### DATA SECTION

[start]

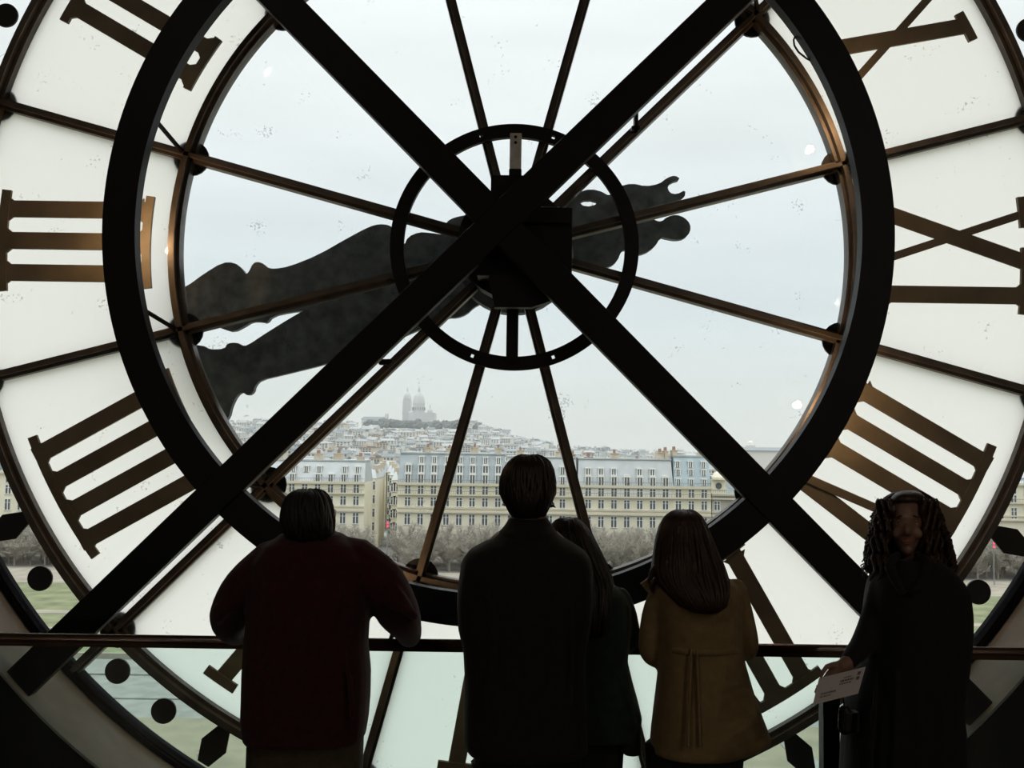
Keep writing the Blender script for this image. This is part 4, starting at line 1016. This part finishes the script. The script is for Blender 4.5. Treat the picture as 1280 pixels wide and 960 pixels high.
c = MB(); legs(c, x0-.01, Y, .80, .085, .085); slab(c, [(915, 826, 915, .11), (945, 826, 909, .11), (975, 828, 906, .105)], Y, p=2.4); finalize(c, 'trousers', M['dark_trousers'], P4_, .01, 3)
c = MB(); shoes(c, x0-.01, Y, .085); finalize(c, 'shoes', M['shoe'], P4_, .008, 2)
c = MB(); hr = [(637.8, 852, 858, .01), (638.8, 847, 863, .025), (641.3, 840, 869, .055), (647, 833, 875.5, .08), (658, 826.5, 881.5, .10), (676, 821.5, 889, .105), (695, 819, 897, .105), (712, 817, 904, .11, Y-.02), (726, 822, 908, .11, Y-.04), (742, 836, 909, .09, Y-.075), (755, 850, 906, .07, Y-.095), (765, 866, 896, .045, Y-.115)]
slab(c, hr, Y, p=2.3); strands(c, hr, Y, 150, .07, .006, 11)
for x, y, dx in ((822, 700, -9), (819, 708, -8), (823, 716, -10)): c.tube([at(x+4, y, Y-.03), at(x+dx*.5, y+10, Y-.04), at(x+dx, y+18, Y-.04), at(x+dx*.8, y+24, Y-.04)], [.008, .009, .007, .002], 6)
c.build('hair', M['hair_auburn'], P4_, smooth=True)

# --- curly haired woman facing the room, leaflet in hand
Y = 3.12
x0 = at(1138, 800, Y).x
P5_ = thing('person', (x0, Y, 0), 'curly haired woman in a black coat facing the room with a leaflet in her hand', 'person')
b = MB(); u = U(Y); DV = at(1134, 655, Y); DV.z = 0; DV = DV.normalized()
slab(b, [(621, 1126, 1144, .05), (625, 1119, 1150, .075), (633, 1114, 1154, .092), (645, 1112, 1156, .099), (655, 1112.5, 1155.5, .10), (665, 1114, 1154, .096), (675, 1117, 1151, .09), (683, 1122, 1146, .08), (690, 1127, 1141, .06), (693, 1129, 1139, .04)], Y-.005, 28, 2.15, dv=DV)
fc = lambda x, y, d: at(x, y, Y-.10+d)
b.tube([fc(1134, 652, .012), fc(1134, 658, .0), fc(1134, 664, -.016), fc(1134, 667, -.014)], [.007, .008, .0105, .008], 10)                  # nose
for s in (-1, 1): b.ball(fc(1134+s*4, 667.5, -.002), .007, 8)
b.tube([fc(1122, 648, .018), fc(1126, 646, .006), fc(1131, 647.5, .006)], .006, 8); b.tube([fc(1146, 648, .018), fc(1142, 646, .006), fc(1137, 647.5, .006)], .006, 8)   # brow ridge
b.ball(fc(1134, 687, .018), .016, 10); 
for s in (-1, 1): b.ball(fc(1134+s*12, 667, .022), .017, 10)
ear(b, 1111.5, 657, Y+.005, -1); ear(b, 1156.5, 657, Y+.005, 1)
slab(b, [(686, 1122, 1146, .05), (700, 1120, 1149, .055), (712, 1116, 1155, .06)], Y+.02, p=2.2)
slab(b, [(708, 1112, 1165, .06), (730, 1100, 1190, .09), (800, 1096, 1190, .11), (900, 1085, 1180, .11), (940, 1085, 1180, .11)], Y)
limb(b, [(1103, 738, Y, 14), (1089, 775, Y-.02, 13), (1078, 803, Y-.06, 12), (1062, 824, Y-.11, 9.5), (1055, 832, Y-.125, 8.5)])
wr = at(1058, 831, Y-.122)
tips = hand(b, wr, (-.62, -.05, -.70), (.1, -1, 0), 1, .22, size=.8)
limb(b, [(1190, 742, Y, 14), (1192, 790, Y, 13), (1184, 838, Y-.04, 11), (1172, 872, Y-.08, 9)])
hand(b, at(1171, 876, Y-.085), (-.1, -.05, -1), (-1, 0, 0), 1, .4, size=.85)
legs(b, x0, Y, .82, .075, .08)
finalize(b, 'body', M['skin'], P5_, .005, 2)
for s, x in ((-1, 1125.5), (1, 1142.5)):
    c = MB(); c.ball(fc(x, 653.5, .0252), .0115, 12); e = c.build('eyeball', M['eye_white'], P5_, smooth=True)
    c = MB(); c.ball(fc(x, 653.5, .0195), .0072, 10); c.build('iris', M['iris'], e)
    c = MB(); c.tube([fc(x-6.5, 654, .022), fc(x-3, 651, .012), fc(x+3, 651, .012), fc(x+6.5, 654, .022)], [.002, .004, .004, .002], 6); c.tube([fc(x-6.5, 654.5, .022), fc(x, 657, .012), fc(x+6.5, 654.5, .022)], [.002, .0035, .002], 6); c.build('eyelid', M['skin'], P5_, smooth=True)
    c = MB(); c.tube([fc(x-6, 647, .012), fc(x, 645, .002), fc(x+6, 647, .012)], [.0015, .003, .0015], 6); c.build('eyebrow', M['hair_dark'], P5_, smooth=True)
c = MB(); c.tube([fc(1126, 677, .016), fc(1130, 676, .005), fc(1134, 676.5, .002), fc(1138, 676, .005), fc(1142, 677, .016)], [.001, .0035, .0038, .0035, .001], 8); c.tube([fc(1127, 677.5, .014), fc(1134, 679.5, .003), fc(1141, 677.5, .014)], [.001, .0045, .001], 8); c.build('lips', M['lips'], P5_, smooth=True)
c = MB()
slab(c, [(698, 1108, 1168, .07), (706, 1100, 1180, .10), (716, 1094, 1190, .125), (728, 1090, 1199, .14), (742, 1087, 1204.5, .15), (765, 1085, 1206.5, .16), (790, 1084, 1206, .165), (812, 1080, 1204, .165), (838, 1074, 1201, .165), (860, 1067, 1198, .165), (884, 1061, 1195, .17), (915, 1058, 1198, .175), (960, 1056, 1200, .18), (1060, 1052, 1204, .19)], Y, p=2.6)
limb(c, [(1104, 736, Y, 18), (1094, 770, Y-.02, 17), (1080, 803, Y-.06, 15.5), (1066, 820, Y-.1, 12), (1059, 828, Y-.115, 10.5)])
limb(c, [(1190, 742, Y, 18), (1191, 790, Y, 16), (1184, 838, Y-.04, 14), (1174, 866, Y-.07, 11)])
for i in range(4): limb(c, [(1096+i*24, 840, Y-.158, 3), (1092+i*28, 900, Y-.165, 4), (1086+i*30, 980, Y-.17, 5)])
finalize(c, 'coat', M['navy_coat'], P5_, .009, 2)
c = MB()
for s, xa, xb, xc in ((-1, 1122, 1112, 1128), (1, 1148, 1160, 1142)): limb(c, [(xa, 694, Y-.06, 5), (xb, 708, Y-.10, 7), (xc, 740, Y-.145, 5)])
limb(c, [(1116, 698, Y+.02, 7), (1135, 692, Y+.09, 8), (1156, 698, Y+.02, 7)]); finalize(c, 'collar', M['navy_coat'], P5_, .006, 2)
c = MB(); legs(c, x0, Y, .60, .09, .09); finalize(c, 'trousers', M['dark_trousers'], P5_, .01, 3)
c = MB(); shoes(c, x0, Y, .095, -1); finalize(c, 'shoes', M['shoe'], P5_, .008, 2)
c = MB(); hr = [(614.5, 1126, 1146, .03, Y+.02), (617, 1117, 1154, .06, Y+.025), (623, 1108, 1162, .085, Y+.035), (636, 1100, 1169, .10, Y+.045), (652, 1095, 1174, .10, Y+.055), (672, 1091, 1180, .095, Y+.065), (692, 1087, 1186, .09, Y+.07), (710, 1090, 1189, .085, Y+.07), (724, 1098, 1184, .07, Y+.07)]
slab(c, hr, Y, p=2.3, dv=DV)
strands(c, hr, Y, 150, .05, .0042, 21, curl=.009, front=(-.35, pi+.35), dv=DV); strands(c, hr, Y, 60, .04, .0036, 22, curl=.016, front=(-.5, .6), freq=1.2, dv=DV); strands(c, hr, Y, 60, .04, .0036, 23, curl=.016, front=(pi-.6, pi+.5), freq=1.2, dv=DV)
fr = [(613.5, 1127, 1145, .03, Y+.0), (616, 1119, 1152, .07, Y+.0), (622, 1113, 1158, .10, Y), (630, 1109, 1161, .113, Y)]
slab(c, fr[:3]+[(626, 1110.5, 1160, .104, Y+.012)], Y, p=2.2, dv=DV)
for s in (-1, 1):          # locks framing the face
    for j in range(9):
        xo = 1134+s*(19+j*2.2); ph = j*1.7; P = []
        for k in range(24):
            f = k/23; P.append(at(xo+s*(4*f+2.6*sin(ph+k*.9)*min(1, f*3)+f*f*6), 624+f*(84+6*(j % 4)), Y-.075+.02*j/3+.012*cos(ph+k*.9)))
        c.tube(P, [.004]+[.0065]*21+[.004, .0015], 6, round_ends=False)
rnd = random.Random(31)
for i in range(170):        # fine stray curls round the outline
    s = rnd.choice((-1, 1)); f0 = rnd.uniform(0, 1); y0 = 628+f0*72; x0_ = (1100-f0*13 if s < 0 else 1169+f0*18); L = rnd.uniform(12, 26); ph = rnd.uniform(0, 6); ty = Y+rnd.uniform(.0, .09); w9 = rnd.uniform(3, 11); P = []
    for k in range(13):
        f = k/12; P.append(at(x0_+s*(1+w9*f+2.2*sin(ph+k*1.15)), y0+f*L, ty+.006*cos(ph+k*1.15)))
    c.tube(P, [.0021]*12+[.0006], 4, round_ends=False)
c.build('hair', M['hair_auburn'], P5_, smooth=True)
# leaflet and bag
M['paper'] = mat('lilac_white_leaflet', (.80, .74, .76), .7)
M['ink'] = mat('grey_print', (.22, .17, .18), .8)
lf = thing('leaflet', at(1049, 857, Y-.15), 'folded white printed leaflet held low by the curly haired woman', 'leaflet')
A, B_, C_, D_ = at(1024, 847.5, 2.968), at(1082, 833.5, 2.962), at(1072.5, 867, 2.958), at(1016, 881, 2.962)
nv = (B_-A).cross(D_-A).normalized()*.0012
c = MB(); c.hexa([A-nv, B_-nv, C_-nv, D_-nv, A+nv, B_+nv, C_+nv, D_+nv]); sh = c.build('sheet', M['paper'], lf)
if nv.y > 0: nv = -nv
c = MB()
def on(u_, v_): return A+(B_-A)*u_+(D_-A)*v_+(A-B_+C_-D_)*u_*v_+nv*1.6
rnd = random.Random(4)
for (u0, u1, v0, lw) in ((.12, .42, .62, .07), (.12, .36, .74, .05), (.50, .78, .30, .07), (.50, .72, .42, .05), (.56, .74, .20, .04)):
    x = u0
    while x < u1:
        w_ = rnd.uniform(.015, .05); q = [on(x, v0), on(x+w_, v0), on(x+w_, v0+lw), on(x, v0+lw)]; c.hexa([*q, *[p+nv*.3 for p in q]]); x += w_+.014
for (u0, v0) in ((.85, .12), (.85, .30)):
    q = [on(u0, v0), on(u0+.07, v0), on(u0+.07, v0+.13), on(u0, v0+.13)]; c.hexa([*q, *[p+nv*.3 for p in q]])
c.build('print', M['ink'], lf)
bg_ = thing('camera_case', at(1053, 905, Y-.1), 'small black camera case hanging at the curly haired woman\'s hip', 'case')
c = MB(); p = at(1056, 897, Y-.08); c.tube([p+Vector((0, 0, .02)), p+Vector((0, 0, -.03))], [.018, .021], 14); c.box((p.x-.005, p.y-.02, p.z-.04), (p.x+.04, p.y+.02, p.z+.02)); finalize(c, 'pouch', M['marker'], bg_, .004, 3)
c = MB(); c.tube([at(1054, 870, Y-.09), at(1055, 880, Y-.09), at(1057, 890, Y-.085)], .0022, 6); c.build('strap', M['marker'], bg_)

[end]

### EXERCISE TASK
Would you reproduce the lines above, from the very first through the line containing "c.build('hair', M['hair_auburn'], P4_, smooth=True)", exactly and without the pictures?

### SOLUTION TO THIS EXERCISE
Keep writing the Blender script for this image. This is part 4, starting at line 1016. This part finishes the script. The script is for Blender 4.5. Treat the picture as 1280 pixels wide and 960 pixels high.
c = MB(); legs(c, x0-.01, Y, .80, .085, .085); slab(c, [(915, 826, 915, .11), (945, 826, 909, .11), (975, 828, 906, .105)], Y, p=2.4); finalize(c, 'trousers', M['dark_trousers'], P4_, .01, 3)
c = MB(); shoes(c, x0-.01, Y, .085); finalize(c, 'shoes', M['shoe'], P4_, .008, 2)
c = MB(); hr = [(637.8, 852, 858, .01), (638.8, 847, 863, .025), (641.3, 840, 869, .055), (647, 833, 875.5, .08), (658, 826.5, 881.5, .10), (676, 821.5, 889, .105), (695, 819, 897, .105), (712, 817, 904, .11, Y-.02), (726, 822, 908, .11, Y-.04), (742, 836, 909, .09, Y-.075), (755, 850, 906, .07, Y-.095), (765, 866, 896, .045, Y-.115)]
slab(c, hr, Y, p=2.3); strands(c, hr, Y, 150, .07, .006, 11)
for x, y, dx in ((822, 700, -9), (819, 708, -8), (823, 716, -10)): c.tube([at(x+4, y, Y-.03), at(x+dx*.5, y+10, Y-.04), at(x+dx, y+18, Y-.04), at(x+dx*.8, y+24, Y-.04)], [.008, .009, .007, .002], 6)
c.build('hair', M['hair_auburn'], P4_, smooth=True)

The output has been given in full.